2. Gary Klein — A naturalistic decision making perspective on studying intuitive decision making.
3. James Shanteau — Why task domains (still) matter for understanding expertise.
4. Kenneth R. Hammond — Causality vs generality: Judgment and decision making struggles to become a scientific discipline.

III. Formal Models and Cognitive Architectures:

5. Robert Thomson, Christian Lebiere, John R. Anderson, & James Staszewski — A general instance-based learning framework for studying intuitive decision-making in a cognitive architecture.
6. Ron Sun — Interpreting psychological notions: A dual-process computational theory.
7. Ion Juvina, Christian Lebiere, & Cleotilde Gonzalez — Modeling trust dynamics in strategic interaction.
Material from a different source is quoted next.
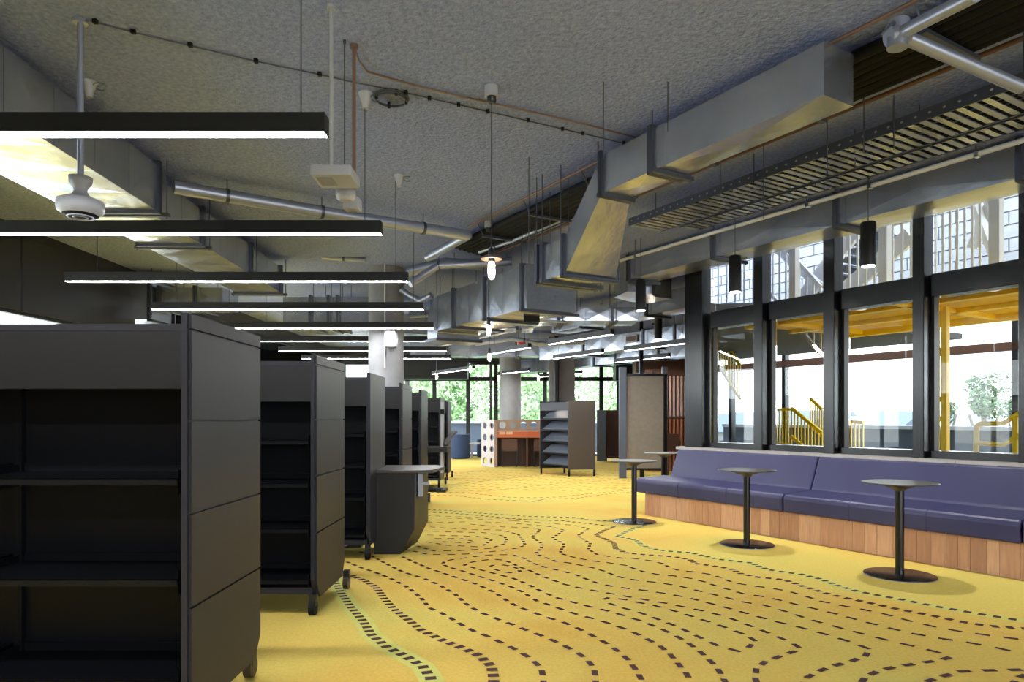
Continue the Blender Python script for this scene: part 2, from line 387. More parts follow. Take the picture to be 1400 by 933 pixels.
# handrail, yellow, at the head of a stair going down to the right
hr = thing('handrail', 'bent yellow tubular handrail behind the rightmost pane', 'handrail', (tt(1336,7.6), 7.6, 0), ANG)
P = lambda px, py, s_=7.6: Vector((tt(px, s_), s_, zz(px, py, s_)))
MB().tube([P(1334,640), P(1335,590), P(1336,583), P(1340,580), P(1372,579), P(1400,562), P(1440,538)], .026, 10).build('top_rail', 'yellow', hr)
MB().tube([P(1336,606), P(1372,608), P(1400,592), P(1440,568)], .024, 10).build('lower_rail', 'yellow', hr)
MB().tube([P(1388,650), P(1388,572)], .024, 10).build('post', 'yellow', hr)
def balustrade(px0, px1, py_top0, py_top1, s_, z0off, n, lab, m='yellow', r=.018, step=None):
    t0, t1 = tt(px0, s_), tt(px1, s_); z0, z1 = zz(px0, py_top0, s_), zz(px1, py_top1, s_)
    o = thing('balustrade', lab, 'balustrade', (t0, s_, min(z0,z1)-z0off), ANG)
    MB().bar((t0,s_,z0), (t1,s_,z1), .05, .05).build('top_rail', m, o)
    MB().bar((t0,s_,z0-z0off), (t1,s_,z1-z0off), .05, .05).build('bottom_rail', m, o)
    for i in range(n+1):
        u = i/n; t_ = t0+(t1-t0)*u; z = z0+(z1-z0)*u
        MB().bar((t_,s_,z-z0off), (t_,s_,z), .02 if m=='yellow' else .026, .02).build('baluster', m, o)
    return o
balustrade(1058, 1082, 560, 560, 10.5, .62, 6, 'short level yellow balustrade behind the second pane from the left')
balustrade(1082, 1124, 558, 592, 10.5, .5, 9, 'yellow balustrade sloping down to the right behind the second pane')
balustrade(1108, 1124, 545, 560, 11.5, .5, 5, 'small sloping yellow balustrade beside the mullion of the second pane')
balustrade(1153, 1180, 576, 578, 10.5, .5, 5, 'low level yellow balustrade at the left of the third pane')
balustrade(982, 1012, 420+35, 500, 11.5, .7, 9, 'yellow stair balustrade high in the leftmost pane')
# white balustrades and stringers of the upper flight, seen over the yellow landing
balustrade(1040, 1122, 300, 392, 9.2, 1.0, 9, 'white upper stair balustrade rising left above the second pane', 'wgrey')
o = balustrade(1150, 1246, 322, 300, 8.8, 1.15, 8, 'white vertical bar balustrade above the third pane', 'wgrey')
balustrade(1270, 1340, 250, 236, 9.0, 1.4, 7, 'white bar balustrade above the left half of the fourth pane', 'wgrey')
balustrade(960, 1030, 350, 342, 9.4, .9, 6, 'white bar balustrade above the leftmost pane', 'wgrey')
def stringer(p0, p1, s_, lab, w=.06, h=.26):
    a = Vector((tt(p0[0],s_), s_, zz(p0[0],p0[1],s_))); b = Vector((tt(p1[0],s_), s_, zz(p1[0],p1[1],s_)))
    return solo(MB().bar(a, b, w, h), 'stair_stringer', 'wgrey', lab, 'stair beam', tuple(a), ANG)
stringer((1090,420), (1180,300), 10.0, 'white diagonal stair beam crossing behind the upper panes, left of centre')
stringer((1150,402), (1245,322), 10.2, 'white diagonal stair beam behind the pane above the third window')
stringer((1330,268), (1362,352), 9.6, 'white raking beam falling right above the fourth pane')
stringer((1330,340), (1362,262), 9.7, 'white raking beam rising right above the fourth pane', .06, .14)
stringer((1050,330), (1122,392), 9.6, 'white stair beam falling right behind the upper second pane', .06, .12)
for k in range(9):
    s_ = 10.1; a = Vector((tt(1095+k*9,s_), s_, zz(1095+k*9,412-k*12,s_)))
    tr = MB().box(a.x-.16, a.x+.16, s_+.25, s_+1.1, a.z, a.z+.03)
    if k == 0: fl_ = thing('stair_flight', 'dark stair treads climbing behind the upper second pane', 'stairs', (a.x, s_, a.z), ANG)
    tr.build('tread', 'steeld', fl_)
for px, s_, lab in ((1210, 8.0, 'white round column above the third pane'), (1362, 8.0, 'white column above the fourth pane near its right end'), (1086, 8.4, 'white column above the second pane')):
    t_ = tt(px, s_); solo(MB().box(t_-.05, t_+.05, s_-.05, s_+.05, 2.62, 5.5), 'steel_column', 'wgrey', lab, 'column', (t_, s_, 2.62), ANG)
# ------------------------------------------------------------------ structure in the middle distance
# round concrete column behind the shelves
Y = 9.73; cx = (523.5-700)/FPX*Y
st(MB().lathe([(.25,0),(.25,CEILZ)], (cx, Y+.25, 0), 40).build('column', 'conc'))
MB().tube([(cx+.03,Y-.01,1.9),(cx+.03,Y-.01,CEILZ)], .012, 8).build('conduit', 'pipew', bpy.data.objects['column'])
def scol(px0, px1, Y, z1=CEILZ, d=.5, m='conc'):
    return st(MB().box((px0-700)/FPX*Y, (px1-700)/FPX*Y, Y, Y+d, 0, z1).build('column', m))
st(MB().lathe([(.31,0),(.31,CEILZ)], ((697.5-700)/FPX*20, 20, 0), 32).build('column', 'conc'))
scol(762, 786, 18.5, CEILZ, .5)
scol(751, 758, 18.3, CEILZ, .3)
for px in (759.5, 762):
    x = (px-700)/FPX*18.2; solo(MB().tube([(x,18.2,0),(x,18.2,CEILZ)], .035, 8), 'riser_pipe', 'blackm', 'dark vertical riser pipe beside the square concrete column, %s of two' % ('left' if px < 760 else 'right'), 'pipe', (x,18.2,0))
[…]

IV. Prescription, Aiding, and Rationality:

8. Rex Brown — Decision science as a by-product of decision-aiding: A practitioner’s perspective.
9. Robin Hogarth & Emre Soyer — Providing information for decision making: Contrasting description and simulation.
10. Lee C. White, Emmanuel M. Pothos, Jerome R. Busemeyer — Insights from quantum cognitive models for organizational decision making.

V. Sentencing, Valuation, and Moral Judgments:

11. Mandeep K. Dhami, Ian Belton, & Jane Goodman-Delahunty — Quasirational models of sentencing.
12. Stephan Dickert, Daniel Västfjäll, Janet Kleber, & Paul Slovic — Scope insensitivity: The limits of intuitive valuation of human lives in public policy.
13. Martina Raue, Bernhard Streicher, Eva Lermer, & Dieter Frey — How far does it feel? Construal level and decisions under risk.
14. Jonathan Baron, Sydney Scott, Katrina Fincher, & S. Emlen Metz — Why does the Cognitive Reflection Test (sometimes) predict utilitarian moral judgment (and other things)?

VI. Intuition in the Wild:

15. Sylviane Chassot, Christian A. Klöckner, & Rolf Wüstenhagen — Can implicit cognition predict the behavior of professional energy investors? An explorative application of the Implicit Association Test (IAT).
16. Shanique G. Brown, Catherine S. Daus — The influence of police officers’ decision-making style and anger control on responses to work scenarios.
17. Thorsten Pachur, Melanie Spaar — Domain-specific preferences for intuition and deliberation in decision making.

If you are interested in writing a commentary on one or several of these articles, please send us (Julian.marewski(at)unil.ch, Ulrich.Hoffrage(at)unil.ch, with cc to the journal’s editor-in-chief Ron Fisher, fisherr(at)fiu.edu), before January 10th, 2016, a short summary of your proposal (about 1/4 page). We will then decide, before January 15th, whether (or not) we invite you to submit a full commentary. Invited commentaries should be submitted by February 29th. If you anticipate that you will need more time to write your commentary than the 6 weeks we can grant you, we kindly ask you to submit us your ¼ page commentary proposal any time between today and January 10th. If your commentary proposal convinces us on the spot, we will immediately invite you to submit a full commentary, which will give you more time until the submission deadline.

The final version should ultimately fit two journal pages (which amounts to a maximum of approx. 1,800 words, including references), but we are able to offer more space if we can be convinced that readers will likely feel their time to be well-spent.